Extract the lines from the start through the line that holds "S.camera = cam", both included, omitting all images.

* _Material to process_
------------------------------------
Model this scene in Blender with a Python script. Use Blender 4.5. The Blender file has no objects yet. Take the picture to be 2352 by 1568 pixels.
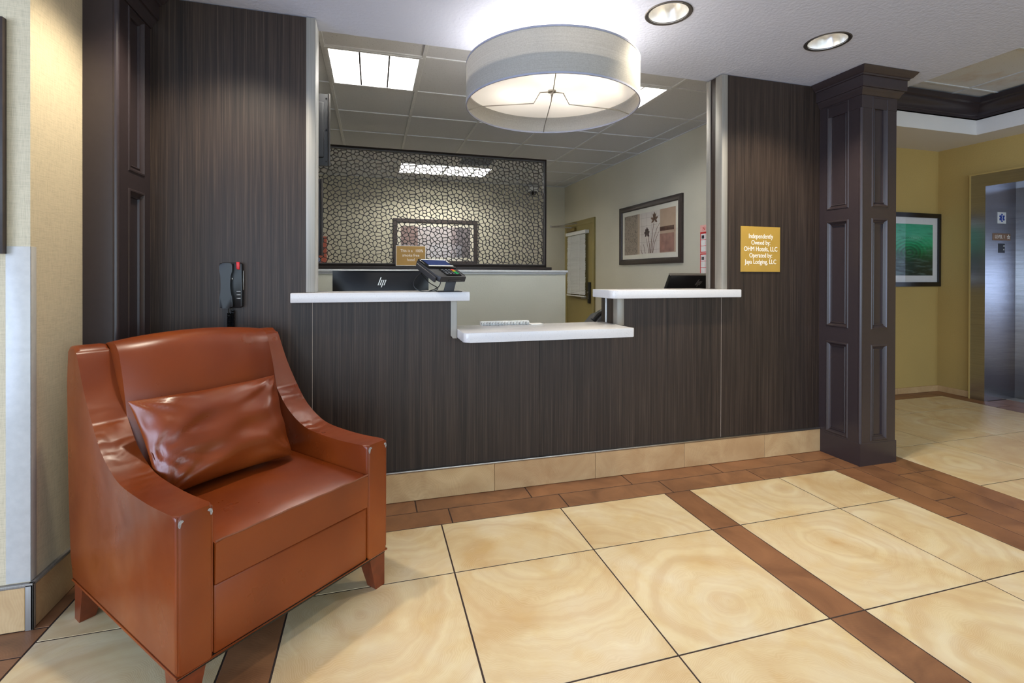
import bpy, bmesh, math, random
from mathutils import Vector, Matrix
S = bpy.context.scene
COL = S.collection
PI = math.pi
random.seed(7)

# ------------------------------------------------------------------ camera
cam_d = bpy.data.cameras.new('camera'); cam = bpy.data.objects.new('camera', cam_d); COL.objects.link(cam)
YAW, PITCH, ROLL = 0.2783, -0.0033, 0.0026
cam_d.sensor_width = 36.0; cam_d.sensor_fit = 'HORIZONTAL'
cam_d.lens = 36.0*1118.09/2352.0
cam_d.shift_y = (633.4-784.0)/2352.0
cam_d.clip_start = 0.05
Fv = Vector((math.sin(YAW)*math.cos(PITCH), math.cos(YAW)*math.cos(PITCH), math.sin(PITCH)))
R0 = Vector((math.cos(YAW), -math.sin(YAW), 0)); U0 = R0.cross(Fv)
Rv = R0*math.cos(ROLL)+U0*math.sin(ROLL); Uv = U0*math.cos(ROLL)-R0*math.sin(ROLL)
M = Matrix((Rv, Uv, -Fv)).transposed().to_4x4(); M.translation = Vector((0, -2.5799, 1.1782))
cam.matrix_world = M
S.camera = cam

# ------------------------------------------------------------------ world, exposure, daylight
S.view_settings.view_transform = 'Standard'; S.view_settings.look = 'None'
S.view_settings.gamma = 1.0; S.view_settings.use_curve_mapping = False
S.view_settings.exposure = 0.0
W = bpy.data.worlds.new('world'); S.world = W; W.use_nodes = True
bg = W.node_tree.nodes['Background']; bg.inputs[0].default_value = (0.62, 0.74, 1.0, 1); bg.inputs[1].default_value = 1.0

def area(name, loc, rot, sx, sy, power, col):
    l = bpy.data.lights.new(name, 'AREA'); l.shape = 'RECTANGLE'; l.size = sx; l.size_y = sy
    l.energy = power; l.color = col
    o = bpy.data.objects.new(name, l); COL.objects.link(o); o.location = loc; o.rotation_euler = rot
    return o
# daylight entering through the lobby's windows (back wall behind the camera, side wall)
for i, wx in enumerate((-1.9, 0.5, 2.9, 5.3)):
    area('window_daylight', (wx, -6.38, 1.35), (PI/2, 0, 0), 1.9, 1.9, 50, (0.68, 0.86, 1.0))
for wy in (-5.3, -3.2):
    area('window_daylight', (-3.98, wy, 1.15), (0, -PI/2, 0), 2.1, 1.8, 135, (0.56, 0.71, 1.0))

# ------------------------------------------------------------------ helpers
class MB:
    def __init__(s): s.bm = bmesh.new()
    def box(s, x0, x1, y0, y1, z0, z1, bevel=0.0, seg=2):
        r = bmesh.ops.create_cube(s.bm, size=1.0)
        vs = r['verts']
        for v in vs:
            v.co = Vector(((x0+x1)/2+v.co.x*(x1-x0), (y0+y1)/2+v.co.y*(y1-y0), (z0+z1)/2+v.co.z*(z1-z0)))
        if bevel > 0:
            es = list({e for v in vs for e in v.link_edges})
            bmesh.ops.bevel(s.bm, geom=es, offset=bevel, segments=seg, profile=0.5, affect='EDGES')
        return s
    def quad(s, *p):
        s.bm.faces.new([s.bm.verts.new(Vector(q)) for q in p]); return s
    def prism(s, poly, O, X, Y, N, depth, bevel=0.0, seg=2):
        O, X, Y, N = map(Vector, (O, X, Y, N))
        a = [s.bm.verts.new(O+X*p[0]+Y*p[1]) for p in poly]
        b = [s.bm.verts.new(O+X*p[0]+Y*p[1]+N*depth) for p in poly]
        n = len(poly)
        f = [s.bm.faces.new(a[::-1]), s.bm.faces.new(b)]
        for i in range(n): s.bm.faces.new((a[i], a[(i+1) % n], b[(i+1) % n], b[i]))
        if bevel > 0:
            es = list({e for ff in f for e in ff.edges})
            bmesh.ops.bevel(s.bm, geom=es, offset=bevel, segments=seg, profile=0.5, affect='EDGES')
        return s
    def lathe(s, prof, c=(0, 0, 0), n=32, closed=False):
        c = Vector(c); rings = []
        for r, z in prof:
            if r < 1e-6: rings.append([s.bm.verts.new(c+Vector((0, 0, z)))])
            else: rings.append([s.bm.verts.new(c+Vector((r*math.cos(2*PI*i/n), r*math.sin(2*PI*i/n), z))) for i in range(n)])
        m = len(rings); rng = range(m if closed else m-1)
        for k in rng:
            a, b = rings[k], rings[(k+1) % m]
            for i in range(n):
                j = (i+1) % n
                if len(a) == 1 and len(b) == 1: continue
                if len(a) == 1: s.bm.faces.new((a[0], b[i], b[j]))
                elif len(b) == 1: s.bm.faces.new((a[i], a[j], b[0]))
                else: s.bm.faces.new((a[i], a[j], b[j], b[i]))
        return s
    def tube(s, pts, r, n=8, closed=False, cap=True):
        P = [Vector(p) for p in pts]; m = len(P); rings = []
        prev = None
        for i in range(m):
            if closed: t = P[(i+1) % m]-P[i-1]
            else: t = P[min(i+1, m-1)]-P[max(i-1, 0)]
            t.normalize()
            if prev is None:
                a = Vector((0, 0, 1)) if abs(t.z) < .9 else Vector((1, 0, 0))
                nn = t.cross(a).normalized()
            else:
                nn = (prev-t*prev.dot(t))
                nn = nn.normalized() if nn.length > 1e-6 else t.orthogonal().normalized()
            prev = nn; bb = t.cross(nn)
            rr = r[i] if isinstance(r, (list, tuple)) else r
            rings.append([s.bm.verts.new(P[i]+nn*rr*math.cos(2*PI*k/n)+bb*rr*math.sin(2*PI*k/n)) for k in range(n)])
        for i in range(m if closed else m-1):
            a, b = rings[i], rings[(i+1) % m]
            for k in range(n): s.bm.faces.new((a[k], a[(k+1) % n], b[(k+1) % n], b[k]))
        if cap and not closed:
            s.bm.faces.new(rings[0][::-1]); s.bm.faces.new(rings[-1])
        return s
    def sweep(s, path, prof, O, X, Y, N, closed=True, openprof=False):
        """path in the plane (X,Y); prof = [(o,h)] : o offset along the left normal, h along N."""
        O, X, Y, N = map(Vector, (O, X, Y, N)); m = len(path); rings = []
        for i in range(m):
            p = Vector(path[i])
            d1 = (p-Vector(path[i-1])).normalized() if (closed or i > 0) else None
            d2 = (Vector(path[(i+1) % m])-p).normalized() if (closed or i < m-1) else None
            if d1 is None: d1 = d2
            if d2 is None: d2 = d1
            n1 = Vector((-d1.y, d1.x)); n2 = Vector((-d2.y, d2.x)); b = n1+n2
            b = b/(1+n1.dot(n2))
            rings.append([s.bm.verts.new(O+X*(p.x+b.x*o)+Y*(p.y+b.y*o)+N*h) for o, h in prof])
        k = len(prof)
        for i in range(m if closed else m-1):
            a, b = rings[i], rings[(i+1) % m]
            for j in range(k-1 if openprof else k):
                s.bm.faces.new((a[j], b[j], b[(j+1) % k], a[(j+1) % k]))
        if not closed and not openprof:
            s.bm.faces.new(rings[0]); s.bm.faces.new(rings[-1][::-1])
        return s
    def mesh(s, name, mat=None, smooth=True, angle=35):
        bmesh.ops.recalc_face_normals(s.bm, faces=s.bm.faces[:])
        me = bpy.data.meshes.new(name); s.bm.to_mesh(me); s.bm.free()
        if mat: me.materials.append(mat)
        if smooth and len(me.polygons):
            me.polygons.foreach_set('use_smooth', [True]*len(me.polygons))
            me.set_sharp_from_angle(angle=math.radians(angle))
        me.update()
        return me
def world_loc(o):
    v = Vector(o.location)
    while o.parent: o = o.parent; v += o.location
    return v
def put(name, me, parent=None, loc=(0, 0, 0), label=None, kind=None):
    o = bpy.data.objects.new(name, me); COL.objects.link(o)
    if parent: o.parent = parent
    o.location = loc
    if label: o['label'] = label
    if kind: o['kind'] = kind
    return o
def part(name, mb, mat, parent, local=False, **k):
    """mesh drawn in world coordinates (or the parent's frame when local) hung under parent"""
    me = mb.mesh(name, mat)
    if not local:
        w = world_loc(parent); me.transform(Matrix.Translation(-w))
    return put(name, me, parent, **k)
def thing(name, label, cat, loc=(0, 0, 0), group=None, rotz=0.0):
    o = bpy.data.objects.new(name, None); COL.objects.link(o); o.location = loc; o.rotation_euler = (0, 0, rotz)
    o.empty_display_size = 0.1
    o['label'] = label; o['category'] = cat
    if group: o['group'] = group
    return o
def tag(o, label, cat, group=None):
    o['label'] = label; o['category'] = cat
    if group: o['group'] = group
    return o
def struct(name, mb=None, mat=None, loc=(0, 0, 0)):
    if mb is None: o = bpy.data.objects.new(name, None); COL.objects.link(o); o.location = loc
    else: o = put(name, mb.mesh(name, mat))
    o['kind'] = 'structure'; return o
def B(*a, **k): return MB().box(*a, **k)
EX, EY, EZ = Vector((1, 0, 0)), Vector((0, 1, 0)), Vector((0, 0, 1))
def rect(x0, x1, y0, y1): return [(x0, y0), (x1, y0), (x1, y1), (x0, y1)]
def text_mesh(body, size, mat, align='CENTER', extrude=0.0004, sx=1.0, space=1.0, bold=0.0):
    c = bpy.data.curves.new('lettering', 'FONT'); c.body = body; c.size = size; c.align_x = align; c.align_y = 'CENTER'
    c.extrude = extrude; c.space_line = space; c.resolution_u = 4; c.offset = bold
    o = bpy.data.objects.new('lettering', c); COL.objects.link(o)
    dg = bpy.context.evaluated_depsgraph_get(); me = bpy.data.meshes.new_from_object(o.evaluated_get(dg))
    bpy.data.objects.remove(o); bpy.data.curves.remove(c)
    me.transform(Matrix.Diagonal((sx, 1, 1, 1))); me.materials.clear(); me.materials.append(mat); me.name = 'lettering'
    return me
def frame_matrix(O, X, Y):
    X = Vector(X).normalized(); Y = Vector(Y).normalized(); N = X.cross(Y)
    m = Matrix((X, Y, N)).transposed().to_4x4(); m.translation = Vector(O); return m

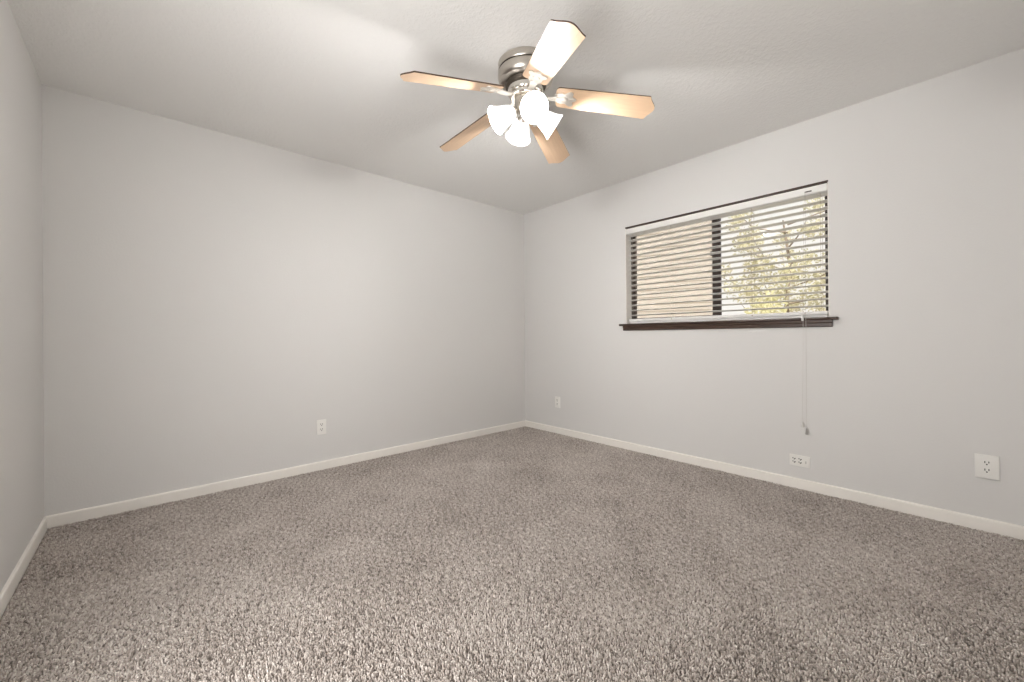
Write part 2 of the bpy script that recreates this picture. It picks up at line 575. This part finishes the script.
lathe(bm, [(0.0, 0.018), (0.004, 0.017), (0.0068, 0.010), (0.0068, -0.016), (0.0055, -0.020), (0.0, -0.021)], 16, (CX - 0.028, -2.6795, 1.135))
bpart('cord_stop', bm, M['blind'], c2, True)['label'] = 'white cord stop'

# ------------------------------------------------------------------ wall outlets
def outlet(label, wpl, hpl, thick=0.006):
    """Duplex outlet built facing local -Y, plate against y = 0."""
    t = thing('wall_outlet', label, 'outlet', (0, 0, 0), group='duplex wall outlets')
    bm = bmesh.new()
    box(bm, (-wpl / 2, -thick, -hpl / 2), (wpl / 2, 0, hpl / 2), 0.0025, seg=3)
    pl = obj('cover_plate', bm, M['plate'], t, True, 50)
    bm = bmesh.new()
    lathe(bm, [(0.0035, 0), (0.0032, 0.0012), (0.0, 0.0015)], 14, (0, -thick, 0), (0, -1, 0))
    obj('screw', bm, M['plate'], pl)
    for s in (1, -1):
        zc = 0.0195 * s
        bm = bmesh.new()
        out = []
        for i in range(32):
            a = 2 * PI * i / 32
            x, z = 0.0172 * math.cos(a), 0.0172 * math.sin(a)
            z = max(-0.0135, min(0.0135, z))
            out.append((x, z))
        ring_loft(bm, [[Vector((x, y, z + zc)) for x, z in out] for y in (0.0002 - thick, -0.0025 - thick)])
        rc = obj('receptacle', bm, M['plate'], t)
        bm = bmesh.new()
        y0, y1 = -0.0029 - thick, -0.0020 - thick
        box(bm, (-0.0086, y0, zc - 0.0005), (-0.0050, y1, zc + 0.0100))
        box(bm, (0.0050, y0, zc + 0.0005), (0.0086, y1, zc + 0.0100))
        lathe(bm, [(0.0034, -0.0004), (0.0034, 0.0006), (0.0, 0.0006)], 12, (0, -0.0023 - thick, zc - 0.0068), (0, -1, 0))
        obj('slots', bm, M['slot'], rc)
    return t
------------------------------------
* _Completed exercise_
Model this scene in Blender with a Python script. Use Blender 4.5. The Blender file has no objects yet. Take the picture to be 2352 by 1568 pixels.
import bpy, bmesh, math, random
from mathutils import Vector, Matrix
S = bpy.context.scene
COL = S.collection
PI = math.pi
random.seed(7)

# ------------------------------------------------------------------ camera
cam_d = bpy.data.cameras.new('camera'); cam = bpy.data.objects.new('camera', cam_d); COL.objects.link(cam)
YAW, PITCH, ROLL = 0.2783, -0.0033, 0.0026
cam_d.sensor_width = 36.0; cam_d.sensor_fit = 'HORIZONTAL'
cam_d.lens = 36.0*1118.09/2352.0
cam_d.shift_y = (633.4-784.0)/2352.0
cam_d.clip_start = 0.05
Fv = Vector((math.sin(YAW)*math.cos(PITCH), math.cos(YAW)*math.cos(PITCH), math.sin(PITCH)))
R0 = Vector((math.cos(YAW), -math.sin(YAW), 0)); U0 = R0.cross(Fv)
Rv = R0*math.cos(ROLL)+U0*math.sin(ROLL); Uv = U0*math.cos(ROLL)-R0*math.sin(ROLL)
M = Matrix((Rv, Uv, -Fv)).transposed().to_4x4(); M.translation = Vector((0, -2.5799, 1.1782))
cam.matrix_world = M
S.camera = cam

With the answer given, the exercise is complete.